The classes ran from 8:30 a.m. to 3:30 p.m. at The Rice School/La Escuela Rice, 7550 Seuss Drive. The event was sponsored by the West Harris County Branch of the American Association of University Women and the Rice University School of Mathematics Project. Expanding Your Horizons is a part of a program that has reached 400,000 students in the United States and Canada since 1979, according to its literature.

The girls can choose any four of the classes with names like "The Sky's Not the Limit," which was about meteorology, or "The Ether Bunny, Sleeping Beauty and the Sandman," which was about anesthesiology.

"Leaping Lizards," an ecology class was particularly popular, thanks to Ziggy and Killi, a couple of 5-year-old iguanas.

"They're really smart," environmental activist Christine M. Thompson said to her rapt audience. "They're really clean, and they're vegetarians."

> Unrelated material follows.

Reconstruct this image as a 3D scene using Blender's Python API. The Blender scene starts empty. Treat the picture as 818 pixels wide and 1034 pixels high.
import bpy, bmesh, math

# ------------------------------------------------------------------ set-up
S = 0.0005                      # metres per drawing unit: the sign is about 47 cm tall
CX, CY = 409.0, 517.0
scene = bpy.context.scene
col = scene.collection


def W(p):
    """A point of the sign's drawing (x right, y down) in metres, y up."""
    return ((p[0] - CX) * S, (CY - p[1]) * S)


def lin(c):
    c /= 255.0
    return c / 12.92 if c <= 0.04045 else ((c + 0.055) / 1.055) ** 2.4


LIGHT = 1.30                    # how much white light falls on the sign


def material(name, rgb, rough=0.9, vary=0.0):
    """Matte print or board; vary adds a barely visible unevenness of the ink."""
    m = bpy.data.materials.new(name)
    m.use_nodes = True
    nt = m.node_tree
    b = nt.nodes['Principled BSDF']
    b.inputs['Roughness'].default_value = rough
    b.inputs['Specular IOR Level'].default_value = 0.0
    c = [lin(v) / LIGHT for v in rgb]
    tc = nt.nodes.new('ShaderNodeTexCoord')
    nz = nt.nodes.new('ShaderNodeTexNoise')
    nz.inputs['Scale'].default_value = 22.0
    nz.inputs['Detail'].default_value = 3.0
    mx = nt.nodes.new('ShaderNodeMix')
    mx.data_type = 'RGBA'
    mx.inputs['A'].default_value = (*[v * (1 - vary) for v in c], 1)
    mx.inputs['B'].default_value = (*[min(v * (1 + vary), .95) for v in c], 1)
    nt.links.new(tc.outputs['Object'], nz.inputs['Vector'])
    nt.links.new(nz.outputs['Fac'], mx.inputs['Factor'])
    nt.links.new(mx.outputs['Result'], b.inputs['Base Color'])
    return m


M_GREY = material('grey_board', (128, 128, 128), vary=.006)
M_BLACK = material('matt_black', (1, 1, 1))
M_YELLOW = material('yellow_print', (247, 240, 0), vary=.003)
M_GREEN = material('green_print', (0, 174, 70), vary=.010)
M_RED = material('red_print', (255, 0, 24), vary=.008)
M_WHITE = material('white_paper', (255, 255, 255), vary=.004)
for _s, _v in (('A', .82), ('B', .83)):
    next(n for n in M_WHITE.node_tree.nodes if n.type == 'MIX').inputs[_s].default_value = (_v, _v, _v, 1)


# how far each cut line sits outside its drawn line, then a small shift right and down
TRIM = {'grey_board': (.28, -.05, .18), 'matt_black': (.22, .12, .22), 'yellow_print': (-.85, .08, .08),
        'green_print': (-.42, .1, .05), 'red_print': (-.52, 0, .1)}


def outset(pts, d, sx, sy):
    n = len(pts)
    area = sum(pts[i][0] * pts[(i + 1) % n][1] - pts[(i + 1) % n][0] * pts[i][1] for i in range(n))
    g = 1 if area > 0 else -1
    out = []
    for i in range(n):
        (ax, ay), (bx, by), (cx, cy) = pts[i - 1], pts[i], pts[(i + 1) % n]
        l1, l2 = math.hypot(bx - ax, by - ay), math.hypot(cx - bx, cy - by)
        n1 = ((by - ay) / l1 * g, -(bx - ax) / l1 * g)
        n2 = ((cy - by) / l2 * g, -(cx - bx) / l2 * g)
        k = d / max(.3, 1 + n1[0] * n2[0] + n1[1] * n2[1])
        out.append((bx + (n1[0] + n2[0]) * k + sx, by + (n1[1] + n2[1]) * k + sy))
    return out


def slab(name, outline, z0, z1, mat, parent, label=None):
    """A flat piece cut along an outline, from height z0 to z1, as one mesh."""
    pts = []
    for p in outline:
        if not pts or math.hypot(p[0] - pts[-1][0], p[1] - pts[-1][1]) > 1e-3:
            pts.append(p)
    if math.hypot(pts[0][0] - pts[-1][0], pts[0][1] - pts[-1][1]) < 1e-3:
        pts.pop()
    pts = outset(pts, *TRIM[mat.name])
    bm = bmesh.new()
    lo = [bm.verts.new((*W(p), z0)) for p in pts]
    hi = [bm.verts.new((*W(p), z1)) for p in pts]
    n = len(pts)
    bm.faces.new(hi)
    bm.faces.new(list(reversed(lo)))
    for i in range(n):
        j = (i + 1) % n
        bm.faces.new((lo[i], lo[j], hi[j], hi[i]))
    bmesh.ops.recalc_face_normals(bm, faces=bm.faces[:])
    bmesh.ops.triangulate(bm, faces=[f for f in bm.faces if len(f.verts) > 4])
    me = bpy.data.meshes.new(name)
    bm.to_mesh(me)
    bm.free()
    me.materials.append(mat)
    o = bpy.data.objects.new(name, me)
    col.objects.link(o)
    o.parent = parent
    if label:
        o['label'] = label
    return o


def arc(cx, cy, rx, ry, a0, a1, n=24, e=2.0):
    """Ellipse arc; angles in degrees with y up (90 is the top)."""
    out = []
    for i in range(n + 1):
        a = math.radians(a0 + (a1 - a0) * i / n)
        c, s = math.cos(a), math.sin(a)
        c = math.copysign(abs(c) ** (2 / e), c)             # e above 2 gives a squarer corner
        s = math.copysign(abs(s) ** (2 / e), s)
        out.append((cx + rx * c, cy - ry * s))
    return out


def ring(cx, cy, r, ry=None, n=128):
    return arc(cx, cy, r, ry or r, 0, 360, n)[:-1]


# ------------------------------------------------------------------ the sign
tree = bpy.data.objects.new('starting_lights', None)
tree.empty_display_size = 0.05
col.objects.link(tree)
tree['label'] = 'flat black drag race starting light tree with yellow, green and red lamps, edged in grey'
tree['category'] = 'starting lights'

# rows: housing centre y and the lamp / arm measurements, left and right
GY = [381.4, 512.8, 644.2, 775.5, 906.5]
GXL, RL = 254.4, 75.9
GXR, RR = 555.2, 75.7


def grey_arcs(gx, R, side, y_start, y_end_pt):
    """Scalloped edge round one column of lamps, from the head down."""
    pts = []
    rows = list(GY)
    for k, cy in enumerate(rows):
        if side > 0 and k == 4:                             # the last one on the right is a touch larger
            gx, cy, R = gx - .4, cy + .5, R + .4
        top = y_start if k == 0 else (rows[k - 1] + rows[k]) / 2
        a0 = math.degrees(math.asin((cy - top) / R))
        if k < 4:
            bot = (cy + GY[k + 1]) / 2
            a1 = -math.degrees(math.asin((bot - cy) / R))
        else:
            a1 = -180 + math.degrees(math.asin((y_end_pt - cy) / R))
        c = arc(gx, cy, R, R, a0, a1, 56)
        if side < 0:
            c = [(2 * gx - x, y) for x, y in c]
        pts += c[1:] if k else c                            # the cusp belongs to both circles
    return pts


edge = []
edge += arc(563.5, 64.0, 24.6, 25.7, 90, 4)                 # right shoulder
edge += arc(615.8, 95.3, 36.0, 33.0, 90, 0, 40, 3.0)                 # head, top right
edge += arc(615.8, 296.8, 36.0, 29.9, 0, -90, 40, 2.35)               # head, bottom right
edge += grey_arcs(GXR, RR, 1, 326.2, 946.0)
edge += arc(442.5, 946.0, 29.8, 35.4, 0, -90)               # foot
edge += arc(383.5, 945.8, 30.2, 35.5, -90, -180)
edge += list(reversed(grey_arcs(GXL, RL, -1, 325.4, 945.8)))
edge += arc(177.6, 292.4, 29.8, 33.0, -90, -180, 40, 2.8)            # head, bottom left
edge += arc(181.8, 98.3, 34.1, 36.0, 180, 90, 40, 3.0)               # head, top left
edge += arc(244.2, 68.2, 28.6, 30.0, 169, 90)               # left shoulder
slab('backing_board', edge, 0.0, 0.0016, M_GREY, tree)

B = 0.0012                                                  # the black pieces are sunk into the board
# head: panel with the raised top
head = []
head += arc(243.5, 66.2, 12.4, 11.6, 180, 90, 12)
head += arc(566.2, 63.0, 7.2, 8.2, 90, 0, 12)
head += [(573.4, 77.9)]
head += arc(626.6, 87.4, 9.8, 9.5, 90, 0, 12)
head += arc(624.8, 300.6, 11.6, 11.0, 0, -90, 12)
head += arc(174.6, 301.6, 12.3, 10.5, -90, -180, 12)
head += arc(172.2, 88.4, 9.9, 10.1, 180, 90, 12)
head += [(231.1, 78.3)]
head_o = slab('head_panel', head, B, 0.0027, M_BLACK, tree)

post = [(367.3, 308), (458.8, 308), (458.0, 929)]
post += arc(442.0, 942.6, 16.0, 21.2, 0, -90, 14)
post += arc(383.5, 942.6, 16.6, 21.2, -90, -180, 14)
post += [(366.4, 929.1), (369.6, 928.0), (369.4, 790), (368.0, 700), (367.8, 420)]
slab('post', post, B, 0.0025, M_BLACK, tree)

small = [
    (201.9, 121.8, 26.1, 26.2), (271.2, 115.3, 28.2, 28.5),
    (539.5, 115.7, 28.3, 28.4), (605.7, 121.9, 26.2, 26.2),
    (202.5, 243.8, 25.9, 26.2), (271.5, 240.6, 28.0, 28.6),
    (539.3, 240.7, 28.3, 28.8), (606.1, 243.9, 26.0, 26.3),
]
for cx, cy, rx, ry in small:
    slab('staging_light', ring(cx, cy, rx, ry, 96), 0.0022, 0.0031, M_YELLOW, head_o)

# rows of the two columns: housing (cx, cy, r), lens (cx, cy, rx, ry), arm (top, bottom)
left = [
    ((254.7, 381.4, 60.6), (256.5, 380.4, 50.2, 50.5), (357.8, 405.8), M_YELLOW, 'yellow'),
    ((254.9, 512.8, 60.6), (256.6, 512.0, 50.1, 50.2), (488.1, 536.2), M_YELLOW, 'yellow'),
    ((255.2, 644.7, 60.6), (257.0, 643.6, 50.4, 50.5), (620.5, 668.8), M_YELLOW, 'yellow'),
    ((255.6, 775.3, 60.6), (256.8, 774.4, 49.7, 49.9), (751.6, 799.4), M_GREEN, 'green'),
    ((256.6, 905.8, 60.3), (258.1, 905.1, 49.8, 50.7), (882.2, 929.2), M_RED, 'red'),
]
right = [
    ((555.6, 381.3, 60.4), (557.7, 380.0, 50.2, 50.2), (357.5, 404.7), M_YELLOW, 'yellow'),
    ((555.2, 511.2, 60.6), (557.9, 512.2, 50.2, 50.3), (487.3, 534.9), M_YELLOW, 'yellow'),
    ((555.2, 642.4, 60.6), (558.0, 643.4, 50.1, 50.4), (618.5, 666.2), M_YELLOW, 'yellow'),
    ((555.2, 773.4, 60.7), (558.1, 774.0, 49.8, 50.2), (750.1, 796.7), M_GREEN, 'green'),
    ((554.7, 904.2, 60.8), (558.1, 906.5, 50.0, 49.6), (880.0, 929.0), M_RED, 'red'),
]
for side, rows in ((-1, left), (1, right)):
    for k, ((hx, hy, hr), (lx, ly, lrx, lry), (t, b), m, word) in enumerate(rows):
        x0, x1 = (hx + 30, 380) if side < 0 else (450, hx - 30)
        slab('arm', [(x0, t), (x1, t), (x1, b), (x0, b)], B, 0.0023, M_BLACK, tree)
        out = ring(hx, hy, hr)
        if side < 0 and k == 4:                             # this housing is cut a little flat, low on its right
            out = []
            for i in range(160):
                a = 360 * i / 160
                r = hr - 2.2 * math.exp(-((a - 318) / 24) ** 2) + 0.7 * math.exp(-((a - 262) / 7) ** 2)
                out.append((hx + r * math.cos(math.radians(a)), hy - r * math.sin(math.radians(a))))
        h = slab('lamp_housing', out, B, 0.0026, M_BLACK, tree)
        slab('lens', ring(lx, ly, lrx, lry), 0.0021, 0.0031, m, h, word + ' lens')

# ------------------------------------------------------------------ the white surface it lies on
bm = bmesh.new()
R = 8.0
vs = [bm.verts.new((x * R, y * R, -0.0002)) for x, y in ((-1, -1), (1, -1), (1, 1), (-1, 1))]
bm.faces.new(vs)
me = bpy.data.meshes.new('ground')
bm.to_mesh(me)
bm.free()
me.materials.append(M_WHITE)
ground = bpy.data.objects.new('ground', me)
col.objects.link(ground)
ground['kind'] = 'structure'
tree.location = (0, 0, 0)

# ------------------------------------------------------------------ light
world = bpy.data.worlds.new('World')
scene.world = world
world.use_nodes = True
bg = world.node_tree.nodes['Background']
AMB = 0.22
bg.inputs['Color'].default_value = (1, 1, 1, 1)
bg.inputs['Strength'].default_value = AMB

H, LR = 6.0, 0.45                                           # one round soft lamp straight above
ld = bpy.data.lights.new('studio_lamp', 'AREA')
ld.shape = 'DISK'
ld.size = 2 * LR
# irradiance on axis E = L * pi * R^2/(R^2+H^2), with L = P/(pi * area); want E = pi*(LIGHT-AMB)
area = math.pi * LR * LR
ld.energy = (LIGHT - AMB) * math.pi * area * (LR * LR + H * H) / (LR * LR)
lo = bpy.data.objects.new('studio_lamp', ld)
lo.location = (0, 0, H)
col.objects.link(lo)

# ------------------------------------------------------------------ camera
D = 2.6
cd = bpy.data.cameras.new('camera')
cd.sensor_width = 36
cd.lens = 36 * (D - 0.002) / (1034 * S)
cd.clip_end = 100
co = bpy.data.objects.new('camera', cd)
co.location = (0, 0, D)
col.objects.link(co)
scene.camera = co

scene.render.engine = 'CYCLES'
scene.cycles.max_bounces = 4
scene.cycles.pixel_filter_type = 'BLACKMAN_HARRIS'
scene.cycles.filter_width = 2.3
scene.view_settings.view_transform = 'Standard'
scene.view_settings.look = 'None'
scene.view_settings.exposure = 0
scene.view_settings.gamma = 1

Thompson used the two lizards as the centerpiece of a talk about saving the rain forest.

"Destroying the rain forest is like pulling the lungs out of the planet,"she said.

The students seemed interested by the topics, but as 14-year-old former attendee Amy Gabriel said, "you just can't fit it all in one day."And organizers are realistic about their goals.

"This builds self-esteem," Baker said. "Girls who do better in math and science have better self-esteem, even if they don't choose it as a career."